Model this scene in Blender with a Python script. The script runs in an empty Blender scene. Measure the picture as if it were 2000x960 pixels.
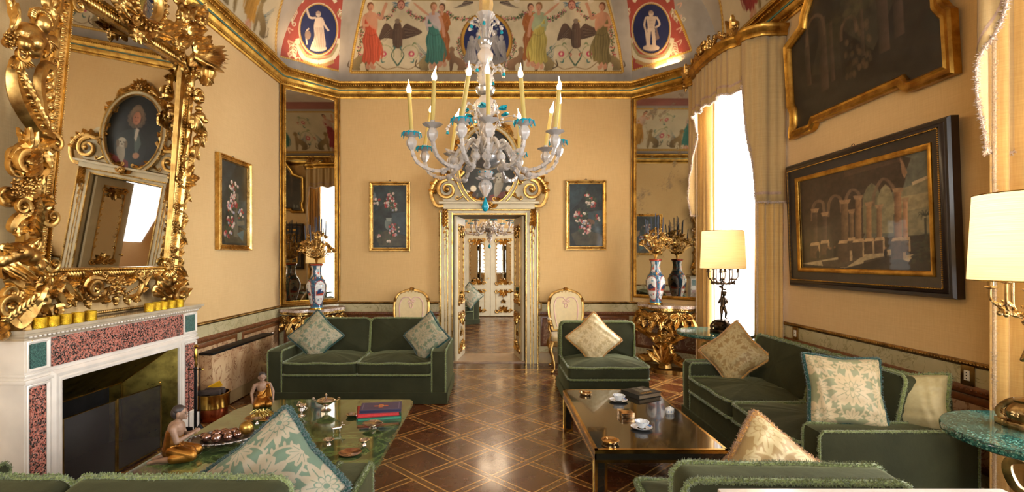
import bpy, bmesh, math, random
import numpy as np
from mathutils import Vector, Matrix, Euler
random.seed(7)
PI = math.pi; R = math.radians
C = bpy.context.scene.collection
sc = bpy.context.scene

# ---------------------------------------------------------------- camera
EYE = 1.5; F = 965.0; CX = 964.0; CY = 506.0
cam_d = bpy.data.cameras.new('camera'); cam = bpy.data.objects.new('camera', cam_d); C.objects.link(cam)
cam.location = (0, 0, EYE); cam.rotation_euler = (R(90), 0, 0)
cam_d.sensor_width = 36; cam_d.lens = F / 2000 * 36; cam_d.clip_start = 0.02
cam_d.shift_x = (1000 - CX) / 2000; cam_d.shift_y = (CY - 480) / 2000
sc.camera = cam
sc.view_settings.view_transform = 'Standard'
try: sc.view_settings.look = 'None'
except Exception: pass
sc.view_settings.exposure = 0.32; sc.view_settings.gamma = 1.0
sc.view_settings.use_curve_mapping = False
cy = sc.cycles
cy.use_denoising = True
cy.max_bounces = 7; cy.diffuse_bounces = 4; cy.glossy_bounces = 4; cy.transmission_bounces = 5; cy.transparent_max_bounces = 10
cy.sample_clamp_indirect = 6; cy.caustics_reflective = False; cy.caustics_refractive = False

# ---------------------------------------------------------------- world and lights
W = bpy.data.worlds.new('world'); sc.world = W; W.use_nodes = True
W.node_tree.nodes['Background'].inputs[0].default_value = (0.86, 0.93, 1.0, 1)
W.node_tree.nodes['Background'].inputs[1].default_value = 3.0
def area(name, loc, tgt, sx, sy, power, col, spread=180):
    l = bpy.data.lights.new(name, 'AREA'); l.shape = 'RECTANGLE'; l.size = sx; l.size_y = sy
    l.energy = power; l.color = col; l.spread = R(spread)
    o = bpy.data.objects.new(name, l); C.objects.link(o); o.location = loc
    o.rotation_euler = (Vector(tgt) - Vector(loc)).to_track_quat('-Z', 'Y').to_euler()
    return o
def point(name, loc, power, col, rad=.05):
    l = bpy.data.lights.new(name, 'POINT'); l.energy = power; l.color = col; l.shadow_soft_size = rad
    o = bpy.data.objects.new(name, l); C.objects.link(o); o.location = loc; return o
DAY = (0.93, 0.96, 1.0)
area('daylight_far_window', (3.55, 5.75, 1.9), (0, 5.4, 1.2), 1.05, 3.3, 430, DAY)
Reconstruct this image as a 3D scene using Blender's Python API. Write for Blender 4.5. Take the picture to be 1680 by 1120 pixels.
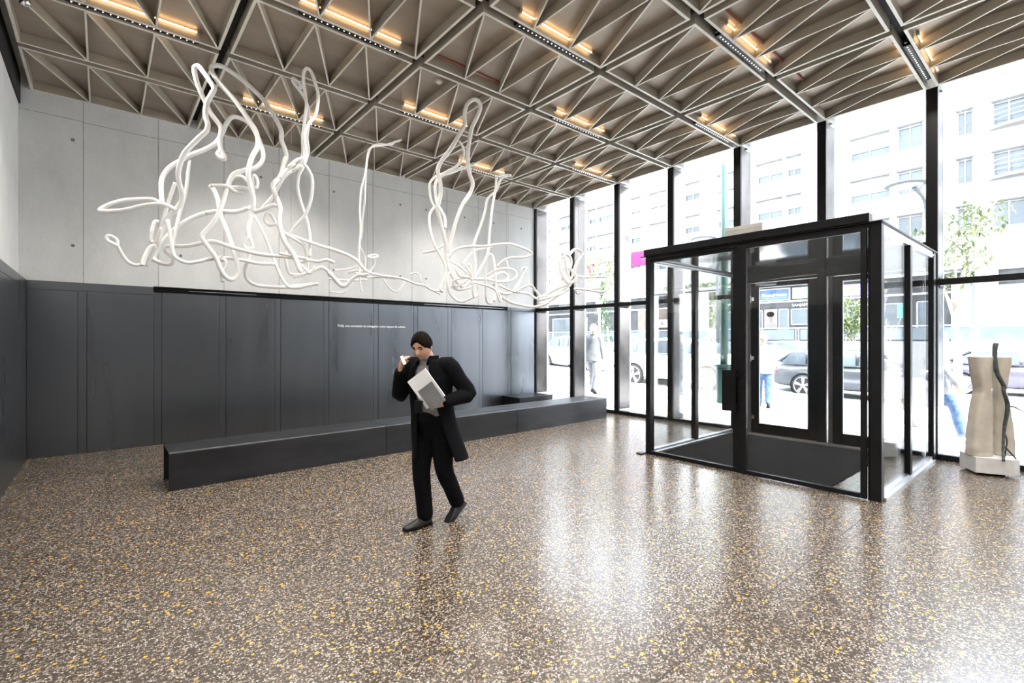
* * *
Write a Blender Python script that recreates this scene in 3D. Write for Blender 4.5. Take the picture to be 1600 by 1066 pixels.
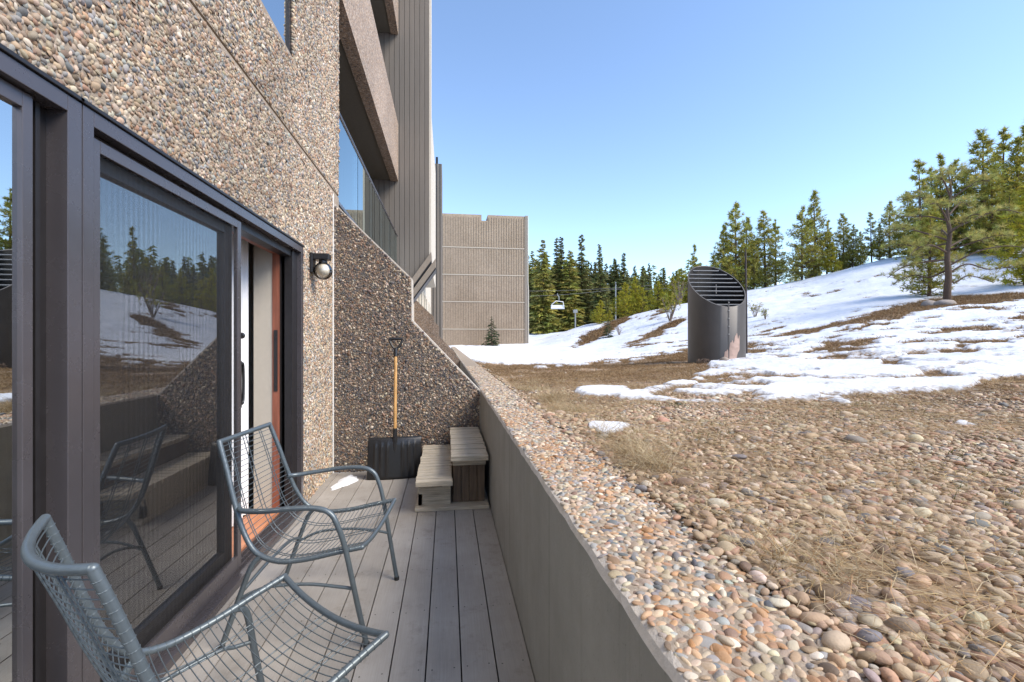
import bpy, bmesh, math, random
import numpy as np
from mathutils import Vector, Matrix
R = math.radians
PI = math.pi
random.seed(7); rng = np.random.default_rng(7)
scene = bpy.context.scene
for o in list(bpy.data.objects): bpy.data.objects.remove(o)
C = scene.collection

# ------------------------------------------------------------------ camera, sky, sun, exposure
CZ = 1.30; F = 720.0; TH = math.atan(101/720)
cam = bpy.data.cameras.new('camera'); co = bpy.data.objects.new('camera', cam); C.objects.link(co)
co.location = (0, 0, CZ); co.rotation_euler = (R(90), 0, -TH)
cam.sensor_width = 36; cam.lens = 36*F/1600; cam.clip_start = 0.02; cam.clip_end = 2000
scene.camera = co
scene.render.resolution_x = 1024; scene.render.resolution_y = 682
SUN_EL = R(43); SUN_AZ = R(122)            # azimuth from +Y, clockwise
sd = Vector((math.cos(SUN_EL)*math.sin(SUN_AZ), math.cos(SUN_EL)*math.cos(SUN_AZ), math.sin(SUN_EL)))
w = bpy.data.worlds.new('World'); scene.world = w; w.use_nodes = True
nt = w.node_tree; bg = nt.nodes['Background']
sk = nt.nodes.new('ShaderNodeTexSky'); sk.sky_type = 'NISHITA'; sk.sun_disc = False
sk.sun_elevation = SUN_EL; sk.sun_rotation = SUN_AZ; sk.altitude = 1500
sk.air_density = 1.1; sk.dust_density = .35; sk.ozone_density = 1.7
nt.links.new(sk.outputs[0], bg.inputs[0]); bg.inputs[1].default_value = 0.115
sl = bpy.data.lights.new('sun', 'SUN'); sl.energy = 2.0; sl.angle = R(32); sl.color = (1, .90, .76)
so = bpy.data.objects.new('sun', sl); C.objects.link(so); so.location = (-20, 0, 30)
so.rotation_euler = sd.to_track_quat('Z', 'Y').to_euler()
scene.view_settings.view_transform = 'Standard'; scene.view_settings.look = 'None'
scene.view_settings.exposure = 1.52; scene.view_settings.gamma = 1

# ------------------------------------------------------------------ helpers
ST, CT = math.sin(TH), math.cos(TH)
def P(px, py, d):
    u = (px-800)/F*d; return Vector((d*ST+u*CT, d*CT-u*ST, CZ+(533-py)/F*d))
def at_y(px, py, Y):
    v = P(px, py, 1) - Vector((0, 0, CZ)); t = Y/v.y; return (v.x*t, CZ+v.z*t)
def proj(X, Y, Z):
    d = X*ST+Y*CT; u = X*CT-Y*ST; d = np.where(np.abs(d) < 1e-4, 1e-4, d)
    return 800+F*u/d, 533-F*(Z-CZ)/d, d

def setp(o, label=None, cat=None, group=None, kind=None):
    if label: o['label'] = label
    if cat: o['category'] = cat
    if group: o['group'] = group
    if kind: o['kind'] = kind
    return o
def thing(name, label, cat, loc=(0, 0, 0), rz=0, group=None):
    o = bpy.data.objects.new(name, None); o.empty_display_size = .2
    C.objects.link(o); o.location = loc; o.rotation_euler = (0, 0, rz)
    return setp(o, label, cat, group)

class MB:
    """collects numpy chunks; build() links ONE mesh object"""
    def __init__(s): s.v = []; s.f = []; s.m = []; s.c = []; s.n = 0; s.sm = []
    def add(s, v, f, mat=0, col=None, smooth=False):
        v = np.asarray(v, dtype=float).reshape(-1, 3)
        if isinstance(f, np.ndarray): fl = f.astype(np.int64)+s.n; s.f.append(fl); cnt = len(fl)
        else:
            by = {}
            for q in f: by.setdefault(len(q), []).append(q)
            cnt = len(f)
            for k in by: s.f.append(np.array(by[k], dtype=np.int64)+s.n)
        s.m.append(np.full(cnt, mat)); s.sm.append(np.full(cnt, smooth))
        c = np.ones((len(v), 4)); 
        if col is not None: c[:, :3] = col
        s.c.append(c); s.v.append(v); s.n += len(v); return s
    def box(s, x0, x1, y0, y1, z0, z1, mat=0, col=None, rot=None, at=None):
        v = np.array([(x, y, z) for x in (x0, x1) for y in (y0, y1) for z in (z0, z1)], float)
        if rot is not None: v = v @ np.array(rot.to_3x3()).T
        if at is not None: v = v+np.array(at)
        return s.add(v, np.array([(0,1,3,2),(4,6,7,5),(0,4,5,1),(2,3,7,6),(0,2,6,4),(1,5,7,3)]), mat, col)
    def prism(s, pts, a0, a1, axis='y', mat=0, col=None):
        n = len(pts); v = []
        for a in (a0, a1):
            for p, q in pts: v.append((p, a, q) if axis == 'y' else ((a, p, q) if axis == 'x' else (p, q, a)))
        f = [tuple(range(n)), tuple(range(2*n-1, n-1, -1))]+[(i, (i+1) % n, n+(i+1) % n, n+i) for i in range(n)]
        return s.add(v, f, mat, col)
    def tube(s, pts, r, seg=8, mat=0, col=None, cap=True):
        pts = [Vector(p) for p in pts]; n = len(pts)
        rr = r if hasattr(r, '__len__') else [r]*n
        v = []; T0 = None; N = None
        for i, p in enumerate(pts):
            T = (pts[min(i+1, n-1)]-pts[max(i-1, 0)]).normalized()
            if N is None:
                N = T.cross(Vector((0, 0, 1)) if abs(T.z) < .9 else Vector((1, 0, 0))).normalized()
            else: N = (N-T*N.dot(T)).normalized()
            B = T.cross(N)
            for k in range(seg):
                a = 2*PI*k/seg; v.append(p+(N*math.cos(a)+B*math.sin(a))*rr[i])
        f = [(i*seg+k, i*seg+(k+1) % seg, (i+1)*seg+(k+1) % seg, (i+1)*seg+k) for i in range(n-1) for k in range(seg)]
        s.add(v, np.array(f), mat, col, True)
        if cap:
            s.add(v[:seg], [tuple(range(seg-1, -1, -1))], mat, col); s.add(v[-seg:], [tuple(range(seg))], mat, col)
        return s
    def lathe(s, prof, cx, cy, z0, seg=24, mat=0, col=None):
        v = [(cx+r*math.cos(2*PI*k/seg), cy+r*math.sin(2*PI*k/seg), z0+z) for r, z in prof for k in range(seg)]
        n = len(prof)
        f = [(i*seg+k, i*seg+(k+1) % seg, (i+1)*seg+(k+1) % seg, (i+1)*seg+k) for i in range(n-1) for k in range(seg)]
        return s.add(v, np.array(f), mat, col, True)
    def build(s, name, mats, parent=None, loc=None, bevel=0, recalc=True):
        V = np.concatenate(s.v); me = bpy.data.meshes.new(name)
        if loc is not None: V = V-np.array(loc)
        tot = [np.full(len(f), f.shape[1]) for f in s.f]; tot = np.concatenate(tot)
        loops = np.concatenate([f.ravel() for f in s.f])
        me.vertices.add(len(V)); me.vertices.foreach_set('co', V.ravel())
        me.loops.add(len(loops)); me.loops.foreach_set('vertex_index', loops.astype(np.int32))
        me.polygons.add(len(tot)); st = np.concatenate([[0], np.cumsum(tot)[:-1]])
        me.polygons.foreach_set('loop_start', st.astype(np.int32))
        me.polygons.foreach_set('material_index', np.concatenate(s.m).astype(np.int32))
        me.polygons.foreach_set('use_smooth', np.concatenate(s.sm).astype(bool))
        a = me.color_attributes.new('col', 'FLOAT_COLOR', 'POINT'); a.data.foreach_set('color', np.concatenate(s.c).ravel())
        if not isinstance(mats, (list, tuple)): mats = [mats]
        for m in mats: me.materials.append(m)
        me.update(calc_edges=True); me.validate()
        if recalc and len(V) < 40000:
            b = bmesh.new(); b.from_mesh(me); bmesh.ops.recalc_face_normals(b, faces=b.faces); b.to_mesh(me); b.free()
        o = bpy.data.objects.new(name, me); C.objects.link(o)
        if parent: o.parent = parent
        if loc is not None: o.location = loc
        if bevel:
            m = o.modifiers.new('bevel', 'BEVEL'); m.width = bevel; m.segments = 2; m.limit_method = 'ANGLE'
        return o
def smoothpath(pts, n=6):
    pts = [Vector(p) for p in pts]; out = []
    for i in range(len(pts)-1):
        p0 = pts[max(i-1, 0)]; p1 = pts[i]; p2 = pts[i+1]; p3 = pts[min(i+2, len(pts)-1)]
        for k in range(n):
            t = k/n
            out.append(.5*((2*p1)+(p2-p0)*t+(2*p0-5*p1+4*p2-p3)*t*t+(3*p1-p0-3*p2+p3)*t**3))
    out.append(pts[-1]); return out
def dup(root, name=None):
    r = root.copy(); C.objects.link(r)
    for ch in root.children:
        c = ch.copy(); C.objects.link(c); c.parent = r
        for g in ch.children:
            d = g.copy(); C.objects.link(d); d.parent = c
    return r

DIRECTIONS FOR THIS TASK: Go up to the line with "Model this scene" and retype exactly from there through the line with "sc = bpy.context.scene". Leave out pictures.

COMPLETE ANSWER:
Model this scene in Blender with a Python script. The script runs in an empty Blender scene. Measure the picture as if it were 2000x960 pixels.
import bpy, bmesh, math, random
import numpy as np
from mathutils import Vector, Matrix, Euler
random.seed(7)
PI = math.pi; R = math.radians
C = bpy.context.scene.collection
sc = bpy.context.scene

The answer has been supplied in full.